Friday, October 08, 2010

Weird Misogyny in Sports Commentary

If you are talking about a man, and your point is that he’s irrational yet appealing, does it really provide much insight to say “he’s like an irrational yet appealing woman!”

I wouldn’t think so. Of course, some people think otherwise.

I decided on a brief note with commentary implicit, but now I feel like expanding just a bit.

A male athlete behaves erratically. In order to provide perspective on the situation, a sportswriter appeals to a negative stereotype of women behaving erratically. What is the compulsion to do so? Why is it necessary to go to a stereotype of the "crazy hot chick" in order to explain a situation involving a crazy/erratic male athlete? For one thing, I think it provides pretty banal commentary. But it also seems to fit into a pattern of creepy sexism.

I'll add that claiming a crazy but talented man is like a crazy but hot woman illustrates a very basic insight of feminism: men are valued for their actions/abilities, women are valued for their sexual attractiveness.


  1. One could argue that being attractive IS an ability - an ability to produce robust, healthy children.
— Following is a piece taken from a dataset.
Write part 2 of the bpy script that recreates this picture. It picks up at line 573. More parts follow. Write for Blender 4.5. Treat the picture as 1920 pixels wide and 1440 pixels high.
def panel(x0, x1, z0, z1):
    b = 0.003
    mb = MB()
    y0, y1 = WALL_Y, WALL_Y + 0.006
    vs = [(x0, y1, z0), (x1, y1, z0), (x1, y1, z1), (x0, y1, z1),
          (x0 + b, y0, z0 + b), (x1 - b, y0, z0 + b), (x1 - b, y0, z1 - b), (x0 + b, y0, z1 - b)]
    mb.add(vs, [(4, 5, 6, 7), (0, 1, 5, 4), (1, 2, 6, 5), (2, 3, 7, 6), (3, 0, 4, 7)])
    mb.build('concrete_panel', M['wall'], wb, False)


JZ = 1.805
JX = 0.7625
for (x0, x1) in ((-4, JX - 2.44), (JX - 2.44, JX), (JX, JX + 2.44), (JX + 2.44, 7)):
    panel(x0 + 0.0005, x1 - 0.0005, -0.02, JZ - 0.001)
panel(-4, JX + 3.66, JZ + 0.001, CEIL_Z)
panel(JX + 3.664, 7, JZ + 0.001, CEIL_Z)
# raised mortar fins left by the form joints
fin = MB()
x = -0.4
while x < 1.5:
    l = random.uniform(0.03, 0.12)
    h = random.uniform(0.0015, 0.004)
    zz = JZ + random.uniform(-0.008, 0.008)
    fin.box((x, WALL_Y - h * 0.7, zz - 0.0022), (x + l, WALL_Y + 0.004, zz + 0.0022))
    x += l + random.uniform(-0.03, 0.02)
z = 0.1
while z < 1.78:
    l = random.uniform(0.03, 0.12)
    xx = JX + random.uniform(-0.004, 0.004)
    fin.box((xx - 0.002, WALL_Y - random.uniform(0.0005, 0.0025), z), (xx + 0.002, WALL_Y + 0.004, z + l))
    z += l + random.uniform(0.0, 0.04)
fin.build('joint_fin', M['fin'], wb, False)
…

And really, which is more shallow? To catch a ball? To make good money?

    I'm playing advocate a bit here, but it's always been a fascinating discussion for me. Men seem wired to find symmetry attractive, then conditioned to find something not entirely real (aka modern 'hotness') the ideal. Then they get blamed for it, often fairly, but not always.

    I think the point of the argument is that people will put up with a little bit of 'crazy' in others if those others exhibit qualities prioritized by the former. Thank goodness, right? because how else would a pacifist vegetarian have meat-eating republicans reading his site?

  2. Plinthy the Middling8:09 AM

    I don't see it as either weird OR miscogyny; I see it as a metaphor. It certainly works like a metaphor, and it surely does work at some level(And I'm not calling anyone Shirley here.)

    It's my view that, to this point, Pats fans (Simmons admits to being a fervent one.) are still in full try-out camp with this development, putting all conceivable rationalizations through their paces, seeing which one might stick so they keep busy and not think too hard on the implications, and don't lapse into regret or feel like fools (Torn between two lovers, Feeling like a ...); and at the same time, sort of like how Republicans keep trying to rationalize Obama.

    (The problem is he tries to please everybody. No sir, he actually hates white people. But he's half white through his mom and granny and they raised him. Okay then, but he's still a socialist. Right, which sure explains the White House selling out to Wall Street and the insurance lobby and trashing unions and the left. No no, I meant to say Nazi. What, like that GOP candidate in Ohio ... and didn't you just get through saying he HATES white people? You got me; but Obamacare is a breath mint. Nah, it's a candy mint. Or it's BOTH.)

    Looking at it independently: Moss called out Kraft, who was already vulnerable on the Mankins non-sign; and Kraft hates servants acting uppity, hates even the idea of being a source of snickers among his filthy rich peers, and was losing sleep that it could happen again.